Report how many lines hold the word "script"; give nothing but the number.

* Start Provided information *

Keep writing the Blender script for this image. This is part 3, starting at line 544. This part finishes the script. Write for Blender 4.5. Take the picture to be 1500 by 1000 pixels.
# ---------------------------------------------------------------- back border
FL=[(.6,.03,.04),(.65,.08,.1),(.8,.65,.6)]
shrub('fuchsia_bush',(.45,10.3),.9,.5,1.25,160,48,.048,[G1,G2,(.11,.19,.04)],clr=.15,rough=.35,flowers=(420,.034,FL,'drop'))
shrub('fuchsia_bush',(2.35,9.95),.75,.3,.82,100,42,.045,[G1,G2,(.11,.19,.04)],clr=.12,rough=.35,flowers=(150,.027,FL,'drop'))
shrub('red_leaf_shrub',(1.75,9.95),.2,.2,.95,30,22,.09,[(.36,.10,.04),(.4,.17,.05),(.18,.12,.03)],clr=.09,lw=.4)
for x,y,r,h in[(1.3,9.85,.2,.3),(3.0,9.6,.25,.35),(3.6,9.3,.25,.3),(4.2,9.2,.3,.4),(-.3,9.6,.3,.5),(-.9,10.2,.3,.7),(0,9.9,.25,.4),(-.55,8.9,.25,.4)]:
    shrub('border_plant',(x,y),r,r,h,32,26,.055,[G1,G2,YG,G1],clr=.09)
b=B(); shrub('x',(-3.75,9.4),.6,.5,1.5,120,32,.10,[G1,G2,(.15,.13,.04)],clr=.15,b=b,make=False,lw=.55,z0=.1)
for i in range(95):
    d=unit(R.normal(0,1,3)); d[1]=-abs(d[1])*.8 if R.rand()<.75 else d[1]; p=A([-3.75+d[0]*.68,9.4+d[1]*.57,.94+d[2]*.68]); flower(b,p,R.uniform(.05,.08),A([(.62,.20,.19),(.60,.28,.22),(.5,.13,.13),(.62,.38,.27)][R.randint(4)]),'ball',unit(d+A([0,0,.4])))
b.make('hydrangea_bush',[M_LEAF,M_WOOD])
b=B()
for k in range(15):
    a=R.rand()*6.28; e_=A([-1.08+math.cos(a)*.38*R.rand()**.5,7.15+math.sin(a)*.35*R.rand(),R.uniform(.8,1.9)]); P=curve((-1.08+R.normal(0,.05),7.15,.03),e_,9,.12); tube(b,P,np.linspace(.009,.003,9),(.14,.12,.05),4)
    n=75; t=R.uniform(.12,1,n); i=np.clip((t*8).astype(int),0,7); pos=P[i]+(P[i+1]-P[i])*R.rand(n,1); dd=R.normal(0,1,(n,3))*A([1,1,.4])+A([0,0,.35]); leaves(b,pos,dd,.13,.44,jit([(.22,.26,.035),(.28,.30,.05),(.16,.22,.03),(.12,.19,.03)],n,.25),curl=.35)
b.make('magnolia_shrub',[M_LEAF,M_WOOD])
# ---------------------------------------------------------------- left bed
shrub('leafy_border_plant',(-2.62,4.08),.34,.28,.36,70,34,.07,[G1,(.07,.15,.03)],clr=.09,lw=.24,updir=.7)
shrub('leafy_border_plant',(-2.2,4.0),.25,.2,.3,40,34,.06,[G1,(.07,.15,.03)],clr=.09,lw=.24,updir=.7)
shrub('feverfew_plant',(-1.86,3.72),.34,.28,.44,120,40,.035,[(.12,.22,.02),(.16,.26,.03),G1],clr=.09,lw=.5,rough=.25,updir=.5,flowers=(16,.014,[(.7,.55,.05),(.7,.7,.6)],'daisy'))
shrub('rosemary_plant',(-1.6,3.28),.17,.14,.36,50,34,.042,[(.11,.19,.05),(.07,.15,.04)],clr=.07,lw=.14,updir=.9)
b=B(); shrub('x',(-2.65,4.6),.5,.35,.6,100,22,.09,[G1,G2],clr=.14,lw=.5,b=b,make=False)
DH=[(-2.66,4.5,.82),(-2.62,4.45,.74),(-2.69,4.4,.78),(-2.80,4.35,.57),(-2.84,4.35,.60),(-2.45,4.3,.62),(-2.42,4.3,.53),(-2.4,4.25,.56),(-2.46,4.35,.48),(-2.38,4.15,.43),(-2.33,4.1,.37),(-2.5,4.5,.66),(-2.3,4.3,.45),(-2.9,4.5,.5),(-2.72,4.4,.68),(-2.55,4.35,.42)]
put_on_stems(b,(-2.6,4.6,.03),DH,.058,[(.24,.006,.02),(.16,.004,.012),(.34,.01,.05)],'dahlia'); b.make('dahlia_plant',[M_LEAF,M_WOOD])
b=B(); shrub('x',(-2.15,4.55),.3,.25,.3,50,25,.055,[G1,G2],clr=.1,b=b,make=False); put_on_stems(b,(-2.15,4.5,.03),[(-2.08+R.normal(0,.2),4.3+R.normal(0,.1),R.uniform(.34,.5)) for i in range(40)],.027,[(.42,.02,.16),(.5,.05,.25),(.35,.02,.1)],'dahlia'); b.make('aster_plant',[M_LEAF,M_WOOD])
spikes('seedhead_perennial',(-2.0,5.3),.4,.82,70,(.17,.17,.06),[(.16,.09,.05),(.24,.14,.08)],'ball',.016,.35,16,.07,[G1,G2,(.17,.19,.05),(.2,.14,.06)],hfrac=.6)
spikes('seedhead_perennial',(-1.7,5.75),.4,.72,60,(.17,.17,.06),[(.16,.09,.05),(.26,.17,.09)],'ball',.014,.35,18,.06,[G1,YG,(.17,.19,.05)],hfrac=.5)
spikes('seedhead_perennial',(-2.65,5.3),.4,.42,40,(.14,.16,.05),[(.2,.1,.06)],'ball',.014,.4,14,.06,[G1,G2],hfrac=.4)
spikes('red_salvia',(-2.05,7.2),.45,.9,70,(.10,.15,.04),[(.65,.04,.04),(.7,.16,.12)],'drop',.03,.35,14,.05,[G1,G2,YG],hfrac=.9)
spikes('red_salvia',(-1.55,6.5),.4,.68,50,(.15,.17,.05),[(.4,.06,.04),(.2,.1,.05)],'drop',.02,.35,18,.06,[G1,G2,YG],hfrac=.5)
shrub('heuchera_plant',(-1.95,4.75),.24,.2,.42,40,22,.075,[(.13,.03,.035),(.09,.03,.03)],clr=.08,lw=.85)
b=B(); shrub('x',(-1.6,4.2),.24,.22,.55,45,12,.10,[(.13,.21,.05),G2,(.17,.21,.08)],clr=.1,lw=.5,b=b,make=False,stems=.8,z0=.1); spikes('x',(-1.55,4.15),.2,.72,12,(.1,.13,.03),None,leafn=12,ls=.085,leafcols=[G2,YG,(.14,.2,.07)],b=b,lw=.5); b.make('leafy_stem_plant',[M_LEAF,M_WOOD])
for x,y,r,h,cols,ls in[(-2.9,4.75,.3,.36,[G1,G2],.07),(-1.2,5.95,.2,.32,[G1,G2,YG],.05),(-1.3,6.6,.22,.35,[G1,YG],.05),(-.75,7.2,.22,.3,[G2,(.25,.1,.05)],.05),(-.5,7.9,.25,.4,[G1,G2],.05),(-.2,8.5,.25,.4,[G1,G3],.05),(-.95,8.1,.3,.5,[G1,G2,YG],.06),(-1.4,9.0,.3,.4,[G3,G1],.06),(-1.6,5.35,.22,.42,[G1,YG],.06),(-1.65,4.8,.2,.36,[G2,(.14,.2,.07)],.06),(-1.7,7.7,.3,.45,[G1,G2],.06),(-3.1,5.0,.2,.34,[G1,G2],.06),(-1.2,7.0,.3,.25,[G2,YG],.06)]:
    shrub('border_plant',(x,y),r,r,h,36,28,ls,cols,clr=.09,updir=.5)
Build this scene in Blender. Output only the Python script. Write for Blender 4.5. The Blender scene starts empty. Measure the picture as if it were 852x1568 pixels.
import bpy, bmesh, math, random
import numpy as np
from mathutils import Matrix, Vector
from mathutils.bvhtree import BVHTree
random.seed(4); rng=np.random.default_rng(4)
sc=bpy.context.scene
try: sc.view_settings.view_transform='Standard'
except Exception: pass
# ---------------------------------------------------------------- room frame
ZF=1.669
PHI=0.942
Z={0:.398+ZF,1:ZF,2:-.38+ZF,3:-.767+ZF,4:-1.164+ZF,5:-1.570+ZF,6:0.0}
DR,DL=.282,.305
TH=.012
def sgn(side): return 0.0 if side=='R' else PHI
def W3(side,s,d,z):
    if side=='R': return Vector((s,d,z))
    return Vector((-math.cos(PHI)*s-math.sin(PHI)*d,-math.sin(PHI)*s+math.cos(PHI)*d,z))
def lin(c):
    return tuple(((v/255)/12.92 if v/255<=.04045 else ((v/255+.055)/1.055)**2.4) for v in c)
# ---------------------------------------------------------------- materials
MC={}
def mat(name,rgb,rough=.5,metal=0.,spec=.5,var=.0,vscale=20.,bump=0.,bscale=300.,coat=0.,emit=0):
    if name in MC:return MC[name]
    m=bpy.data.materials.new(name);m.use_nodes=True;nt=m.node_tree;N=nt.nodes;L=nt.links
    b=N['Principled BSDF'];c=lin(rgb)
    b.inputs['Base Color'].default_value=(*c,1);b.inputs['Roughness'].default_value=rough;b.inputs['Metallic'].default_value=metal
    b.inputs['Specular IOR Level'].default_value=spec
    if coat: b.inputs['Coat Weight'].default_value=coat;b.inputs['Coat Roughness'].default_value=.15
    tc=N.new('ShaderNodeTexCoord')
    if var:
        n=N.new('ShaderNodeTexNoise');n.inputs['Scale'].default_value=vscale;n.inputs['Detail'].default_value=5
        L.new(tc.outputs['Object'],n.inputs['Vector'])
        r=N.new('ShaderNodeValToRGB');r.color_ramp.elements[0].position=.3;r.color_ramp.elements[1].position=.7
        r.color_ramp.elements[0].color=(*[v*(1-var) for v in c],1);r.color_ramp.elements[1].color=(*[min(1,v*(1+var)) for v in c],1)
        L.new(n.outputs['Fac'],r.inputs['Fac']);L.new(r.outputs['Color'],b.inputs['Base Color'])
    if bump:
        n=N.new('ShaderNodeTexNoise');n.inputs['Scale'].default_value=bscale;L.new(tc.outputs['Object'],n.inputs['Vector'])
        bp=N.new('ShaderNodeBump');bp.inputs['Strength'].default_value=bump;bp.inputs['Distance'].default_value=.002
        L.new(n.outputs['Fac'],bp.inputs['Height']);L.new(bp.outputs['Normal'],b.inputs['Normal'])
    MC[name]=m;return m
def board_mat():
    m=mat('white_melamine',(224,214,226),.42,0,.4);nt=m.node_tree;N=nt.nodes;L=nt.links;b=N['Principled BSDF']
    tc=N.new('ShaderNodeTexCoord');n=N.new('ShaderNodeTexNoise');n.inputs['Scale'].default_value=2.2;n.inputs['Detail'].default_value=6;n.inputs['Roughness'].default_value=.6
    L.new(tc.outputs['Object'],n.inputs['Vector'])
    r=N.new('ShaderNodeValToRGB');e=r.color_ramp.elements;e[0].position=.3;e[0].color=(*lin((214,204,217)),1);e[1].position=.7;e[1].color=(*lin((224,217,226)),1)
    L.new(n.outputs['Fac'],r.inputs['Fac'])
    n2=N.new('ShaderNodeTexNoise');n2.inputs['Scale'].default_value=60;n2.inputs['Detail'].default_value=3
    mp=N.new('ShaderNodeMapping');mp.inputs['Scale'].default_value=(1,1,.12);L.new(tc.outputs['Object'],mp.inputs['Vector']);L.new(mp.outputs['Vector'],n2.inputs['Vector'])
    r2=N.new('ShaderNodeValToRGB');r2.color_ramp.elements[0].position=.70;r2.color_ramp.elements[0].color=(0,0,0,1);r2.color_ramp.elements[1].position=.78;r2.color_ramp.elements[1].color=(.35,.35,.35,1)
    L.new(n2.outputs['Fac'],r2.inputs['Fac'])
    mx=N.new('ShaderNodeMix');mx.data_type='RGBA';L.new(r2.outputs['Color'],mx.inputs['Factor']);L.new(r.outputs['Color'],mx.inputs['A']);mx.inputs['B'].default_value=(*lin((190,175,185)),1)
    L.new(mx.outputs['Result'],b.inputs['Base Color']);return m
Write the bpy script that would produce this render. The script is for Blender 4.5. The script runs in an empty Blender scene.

* End Provided information *

* **Completed task**
3